Tricolours were waved as enthusiastic cheering crowds greeted the visit of President Michael D Higgins to Abbeyleix on Thursday.
As the sun beamed down on the heritage town for the hottest day of the year, the school children who got time off school couldn’t contain their excitement.
“I wonder do they have guns?” said one when he saw President’s Aide-De-Camp and members of An Garda Síochana.
“He’s the best thing since sliced bread,” another enthusiastic young scholar declared.
While another one of the group was undoubtedly impressed, he qualified his positive impression of the President somewhat. “He’s smaller than I thought”.
In Abbeyleix to launch the Wetlands Strategic Plan during national Heritage Week at the Abbeyleix Manor Hotel, President Higgins praised the local community in Abbeyleix for its efforts to “restore and reinvigorate Abbeyleix Bog”.
“Wetlands are a mosaic of beauty across Ireland. They are a place of serenity and are a place of wonder,” he said.
He described Ireland’s bogs as very “a very precious resource”.
He noted that there are 50 events behind held as part of the national biodiversity week.
Addressing the many local school children present, he said it was important that they grow up to be the activists of the future.
He said in previous decades there had been a rush to make everything productive with many declaring a gung-ho attitude of “don’t hold me back”.
Drawing the largest laughter of the day, President Higgins said: “It’s a pity we didn’t hold some of them back!”
He said he was looking forward to seeing “the fruits of the tremendous community initiative undertaken over the past number of years to restore and reanimate Abbeyleix Bog and its wetland habitat”.
“I am also conscious that Abbeyleix Bog is just one project that has brought together community activists, local authorities and state agencies in many locations around the country in a virtuous collaboration towards protecting and restoring natural wetland ecosystem,” President Higgins said.
Chrisy Uys formally thanked the president. “Today is a wonderful day for the wetlands community for the acknowledgement you have given us,” he said.

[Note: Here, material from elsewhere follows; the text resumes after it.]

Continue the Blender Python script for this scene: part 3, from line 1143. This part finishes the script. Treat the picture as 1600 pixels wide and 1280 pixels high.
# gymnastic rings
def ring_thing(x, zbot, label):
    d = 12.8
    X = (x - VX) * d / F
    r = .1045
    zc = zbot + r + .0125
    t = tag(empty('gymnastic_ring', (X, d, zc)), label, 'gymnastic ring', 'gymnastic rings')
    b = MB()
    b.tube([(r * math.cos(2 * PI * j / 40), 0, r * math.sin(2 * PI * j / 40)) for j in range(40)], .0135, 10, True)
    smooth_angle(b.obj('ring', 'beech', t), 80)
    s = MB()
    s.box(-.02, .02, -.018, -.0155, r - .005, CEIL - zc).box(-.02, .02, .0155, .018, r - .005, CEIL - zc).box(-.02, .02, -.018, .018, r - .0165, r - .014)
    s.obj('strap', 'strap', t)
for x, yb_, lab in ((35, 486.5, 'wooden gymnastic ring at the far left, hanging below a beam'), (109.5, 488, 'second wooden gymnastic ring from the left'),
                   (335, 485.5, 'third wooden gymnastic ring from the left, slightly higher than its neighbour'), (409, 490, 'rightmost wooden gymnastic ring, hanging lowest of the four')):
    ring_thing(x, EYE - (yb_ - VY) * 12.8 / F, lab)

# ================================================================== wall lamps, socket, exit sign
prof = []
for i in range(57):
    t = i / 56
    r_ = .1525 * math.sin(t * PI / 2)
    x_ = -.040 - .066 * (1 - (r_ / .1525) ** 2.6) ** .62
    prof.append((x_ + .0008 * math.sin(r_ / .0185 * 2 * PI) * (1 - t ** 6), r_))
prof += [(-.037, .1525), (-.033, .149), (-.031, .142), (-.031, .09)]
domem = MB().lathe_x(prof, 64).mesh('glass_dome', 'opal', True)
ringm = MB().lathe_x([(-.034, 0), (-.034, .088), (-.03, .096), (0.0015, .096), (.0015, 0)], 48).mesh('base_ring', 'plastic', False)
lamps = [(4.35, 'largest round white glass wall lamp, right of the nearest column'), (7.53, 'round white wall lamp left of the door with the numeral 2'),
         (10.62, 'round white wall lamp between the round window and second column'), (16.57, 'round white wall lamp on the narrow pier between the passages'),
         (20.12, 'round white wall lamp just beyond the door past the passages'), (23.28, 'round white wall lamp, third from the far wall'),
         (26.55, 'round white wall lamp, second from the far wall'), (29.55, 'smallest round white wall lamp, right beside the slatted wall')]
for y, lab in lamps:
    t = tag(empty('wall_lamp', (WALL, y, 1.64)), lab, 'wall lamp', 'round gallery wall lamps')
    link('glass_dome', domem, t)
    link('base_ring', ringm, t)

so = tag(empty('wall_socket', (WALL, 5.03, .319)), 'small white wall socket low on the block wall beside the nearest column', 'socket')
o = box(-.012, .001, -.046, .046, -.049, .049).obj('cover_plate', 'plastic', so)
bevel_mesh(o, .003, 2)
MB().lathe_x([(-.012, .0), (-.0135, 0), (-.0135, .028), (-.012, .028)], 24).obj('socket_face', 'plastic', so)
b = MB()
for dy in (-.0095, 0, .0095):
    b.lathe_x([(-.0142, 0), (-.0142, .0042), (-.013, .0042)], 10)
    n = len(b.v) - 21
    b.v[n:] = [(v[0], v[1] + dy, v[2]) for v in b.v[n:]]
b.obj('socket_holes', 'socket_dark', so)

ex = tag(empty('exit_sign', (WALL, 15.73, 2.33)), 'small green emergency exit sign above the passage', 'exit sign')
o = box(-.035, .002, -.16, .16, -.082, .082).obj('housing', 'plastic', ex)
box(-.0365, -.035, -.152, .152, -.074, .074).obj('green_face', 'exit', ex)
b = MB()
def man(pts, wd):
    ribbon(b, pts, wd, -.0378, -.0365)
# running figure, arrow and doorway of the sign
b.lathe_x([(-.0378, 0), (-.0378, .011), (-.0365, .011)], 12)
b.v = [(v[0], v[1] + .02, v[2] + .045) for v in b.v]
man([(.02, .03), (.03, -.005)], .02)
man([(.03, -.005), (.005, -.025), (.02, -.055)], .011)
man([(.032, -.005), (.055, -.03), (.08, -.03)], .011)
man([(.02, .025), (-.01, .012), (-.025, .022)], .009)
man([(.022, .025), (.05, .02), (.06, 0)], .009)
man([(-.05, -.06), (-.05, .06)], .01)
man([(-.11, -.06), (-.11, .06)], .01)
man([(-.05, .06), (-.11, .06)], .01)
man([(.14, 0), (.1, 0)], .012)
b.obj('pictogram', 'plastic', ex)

He said there is a challenge posed by climate change.
“We can all change that change, even if it just through two square kilometres of land, south of Abbeyleix,” he said.
A reading of a poem on Abbeyleix Bog by Aidan Lynam from Spink was enthusiastically received and brought a handshake and hug from the President and poet.

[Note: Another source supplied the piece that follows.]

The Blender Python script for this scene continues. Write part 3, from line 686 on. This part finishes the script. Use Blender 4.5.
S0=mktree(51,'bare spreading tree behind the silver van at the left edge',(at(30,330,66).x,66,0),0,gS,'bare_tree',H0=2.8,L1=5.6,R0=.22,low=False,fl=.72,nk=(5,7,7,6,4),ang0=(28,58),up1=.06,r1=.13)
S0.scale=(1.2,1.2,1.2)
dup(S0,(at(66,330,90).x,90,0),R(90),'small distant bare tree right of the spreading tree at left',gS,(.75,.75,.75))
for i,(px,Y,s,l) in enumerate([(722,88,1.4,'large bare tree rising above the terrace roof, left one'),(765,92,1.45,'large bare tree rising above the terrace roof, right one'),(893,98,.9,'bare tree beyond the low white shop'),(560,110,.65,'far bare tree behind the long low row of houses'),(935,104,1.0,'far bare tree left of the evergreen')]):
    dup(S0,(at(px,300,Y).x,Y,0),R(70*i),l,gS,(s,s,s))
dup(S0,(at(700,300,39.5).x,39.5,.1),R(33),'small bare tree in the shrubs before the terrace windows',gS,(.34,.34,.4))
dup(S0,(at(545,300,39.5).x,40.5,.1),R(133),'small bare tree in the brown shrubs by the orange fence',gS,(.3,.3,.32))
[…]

The President then viewed a number of local projects on biodiversity before paying a visit to the bog.
It was evident that President Higgins intended to make the most of his time there, as he donned a dapper Panama hat before taking to the boardwalk and staying well beyond the scheduled time for the visit.
He also chatted to Ricky Whelan, chairman of Abbeyleix Bog Project before departing.
The President got to view ‘Buginham Pallice’, an insect hotel which was created during a previous Heritage Week by around 100 children. “It was to show them that all wildlife needs a home,” Mr Whelan told the President.
When asked what he thought of the boardwalk by Mr Whelan, the President beamed “Oh, it was wonderful”.
He then heard of the wildlife evident in the bog at the moment including nesting long-eared owls, cuckoos and woodcocks.
And with that the President’s cavalcade left the bog and was on its way, leaving many memories behind for the schoolchildren and people of Abbeyleix.